TASK OBJECTIVE
Review the material and extract every line in which the word "part" occurs.

DATA
....................

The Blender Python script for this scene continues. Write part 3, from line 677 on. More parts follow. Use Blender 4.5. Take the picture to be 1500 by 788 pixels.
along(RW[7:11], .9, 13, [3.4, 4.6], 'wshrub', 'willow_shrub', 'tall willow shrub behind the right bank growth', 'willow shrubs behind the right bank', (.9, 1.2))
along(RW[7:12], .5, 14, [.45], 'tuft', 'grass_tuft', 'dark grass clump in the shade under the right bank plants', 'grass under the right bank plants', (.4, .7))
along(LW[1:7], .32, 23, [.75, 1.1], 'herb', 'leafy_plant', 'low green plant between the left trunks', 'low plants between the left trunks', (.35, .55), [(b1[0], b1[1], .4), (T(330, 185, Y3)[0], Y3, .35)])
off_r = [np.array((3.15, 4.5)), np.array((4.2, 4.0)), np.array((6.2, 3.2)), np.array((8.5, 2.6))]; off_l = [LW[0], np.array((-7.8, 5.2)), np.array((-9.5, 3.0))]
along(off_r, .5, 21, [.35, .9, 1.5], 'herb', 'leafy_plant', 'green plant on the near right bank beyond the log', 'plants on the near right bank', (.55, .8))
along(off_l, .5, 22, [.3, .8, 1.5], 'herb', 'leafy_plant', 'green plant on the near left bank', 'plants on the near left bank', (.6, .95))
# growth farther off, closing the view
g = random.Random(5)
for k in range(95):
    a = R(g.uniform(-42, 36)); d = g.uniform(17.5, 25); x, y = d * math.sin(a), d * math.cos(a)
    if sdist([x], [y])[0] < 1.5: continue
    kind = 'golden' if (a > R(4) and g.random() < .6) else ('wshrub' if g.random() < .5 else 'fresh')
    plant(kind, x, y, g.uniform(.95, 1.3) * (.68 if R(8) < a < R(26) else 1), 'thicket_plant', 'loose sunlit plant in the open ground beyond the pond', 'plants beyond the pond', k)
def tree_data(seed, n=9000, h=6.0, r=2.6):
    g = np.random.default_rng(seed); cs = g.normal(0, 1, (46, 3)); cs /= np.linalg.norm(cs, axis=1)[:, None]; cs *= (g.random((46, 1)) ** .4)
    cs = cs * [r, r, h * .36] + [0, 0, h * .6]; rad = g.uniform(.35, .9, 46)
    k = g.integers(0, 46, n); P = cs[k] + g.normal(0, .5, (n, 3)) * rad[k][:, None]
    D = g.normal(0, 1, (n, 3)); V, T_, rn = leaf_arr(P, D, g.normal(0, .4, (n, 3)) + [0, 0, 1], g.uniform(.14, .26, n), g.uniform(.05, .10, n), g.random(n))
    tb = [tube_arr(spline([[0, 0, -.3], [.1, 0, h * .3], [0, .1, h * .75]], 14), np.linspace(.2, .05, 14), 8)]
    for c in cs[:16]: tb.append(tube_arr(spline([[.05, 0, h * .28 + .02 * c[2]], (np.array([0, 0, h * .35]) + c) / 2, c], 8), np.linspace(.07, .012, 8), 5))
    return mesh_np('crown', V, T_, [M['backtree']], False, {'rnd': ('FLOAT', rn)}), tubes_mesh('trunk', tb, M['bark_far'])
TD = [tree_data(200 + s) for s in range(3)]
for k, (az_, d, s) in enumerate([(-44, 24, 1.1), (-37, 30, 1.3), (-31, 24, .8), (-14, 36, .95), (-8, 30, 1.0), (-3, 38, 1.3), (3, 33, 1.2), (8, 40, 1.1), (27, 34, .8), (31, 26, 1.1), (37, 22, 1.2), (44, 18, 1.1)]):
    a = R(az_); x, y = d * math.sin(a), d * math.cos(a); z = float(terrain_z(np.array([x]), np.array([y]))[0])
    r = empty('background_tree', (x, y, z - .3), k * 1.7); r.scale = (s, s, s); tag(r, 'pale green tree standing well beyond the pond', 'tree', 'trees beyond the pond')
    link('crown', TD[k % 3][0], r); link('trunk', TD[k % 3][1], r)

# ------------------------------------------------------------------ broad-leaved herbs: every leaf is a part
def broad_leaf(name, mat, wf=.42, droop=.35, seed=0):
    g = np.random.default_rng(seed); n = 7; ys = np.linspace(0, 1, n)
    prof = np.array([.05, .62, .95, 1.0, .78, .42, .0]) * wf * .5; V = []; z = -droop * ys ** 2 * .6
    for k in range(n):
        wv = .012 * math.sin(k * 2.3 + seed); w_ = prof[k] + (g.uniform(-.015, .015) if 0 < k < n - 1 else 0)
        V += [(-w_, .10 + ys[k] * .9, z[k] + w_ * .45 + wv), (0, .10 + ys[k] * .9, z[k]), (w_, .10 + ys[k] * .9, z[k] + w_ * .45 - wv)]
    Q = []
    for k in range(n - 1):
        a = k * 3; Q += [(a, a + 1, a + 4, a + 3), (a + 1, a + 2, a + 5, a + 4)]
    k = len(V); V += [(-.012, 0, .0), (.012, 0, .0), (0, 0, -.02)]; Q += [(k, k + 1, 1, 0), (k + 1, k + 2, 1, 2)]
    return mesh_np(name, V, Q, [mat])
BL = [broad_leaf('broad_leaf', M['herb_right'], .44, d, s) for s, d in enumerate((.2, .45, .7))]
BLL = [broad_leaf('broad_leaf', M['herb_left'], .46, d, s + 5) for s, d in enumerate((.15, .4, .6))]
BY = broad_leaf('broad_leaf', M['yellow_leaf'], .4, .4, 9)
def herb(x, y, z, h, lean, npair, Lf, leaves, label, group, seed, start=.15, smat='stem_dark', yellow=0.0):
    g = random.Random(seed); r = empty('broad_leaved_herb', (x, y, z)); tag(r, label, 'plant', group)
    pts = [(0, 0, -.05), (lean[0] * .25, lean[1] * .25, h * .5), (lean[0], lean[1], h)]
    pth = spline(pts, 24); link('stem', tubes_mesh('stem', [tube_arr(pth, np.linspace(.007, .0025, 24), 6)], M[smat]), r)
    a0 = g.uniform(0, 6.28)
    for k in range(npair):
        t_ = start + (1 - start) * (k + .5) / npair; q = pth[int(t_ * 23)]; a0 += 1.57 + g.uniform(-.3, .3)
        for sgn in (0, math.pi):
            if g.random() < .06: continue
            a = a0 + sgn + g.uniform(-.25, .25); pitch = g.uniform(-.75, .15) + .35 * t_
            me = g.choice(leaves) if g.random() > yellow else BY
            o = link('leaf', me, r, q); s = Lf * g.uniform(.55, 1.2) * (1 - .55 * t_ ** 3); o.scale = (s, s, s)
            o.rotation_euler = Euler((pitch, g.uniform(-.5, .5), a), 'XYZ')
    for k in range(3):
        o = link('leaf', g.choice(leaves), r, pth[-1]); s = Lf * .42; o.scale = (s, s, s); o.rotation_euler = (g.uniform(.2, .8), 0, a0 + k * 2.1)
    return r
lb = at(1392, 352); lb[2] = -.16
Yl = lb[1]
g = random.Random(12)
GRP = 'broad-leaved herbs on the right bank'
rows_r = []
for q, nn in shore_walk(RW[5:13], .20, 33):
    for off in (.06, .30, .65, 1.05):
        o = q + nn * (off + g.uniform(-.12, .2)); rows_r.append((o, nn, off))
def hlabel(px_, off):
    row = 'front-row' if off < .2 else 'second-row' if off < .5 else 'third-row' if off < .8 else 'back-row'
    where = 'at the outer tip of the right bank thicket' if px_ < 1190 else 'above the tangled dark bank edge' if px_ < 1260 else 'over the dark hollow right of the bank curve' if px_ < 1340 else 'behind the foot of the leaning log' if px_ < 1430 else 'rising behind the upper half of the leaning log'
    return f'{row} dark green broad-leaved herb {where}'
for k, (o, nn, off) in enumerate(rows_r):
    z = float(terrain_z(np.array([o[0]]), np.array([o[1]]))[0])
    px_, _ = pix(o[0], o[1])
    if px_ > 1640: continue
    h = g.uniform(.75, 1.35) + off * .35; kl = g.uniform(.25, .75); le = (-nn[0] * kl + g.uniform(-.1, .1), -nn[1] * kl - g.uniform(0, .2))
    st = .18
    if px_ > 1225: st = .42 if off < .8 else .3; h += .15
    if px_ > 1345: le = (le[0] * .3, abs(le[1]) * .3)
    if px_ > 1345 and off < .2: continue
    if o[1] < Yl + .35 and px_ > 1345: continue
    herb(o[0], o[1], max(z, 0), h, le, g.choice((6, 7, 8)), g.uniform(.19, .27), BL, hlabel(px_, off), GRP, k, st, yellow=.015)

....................

TASK RESULT
The Blender Python script for this scene continues. Write part 3, from line 677 on. More parts follow. Use Blender 4.5. Take the picture to be 1500 by 788 pixels.
# ------------------------------------------------------------------ broad-leaved herbs: every leaf is a part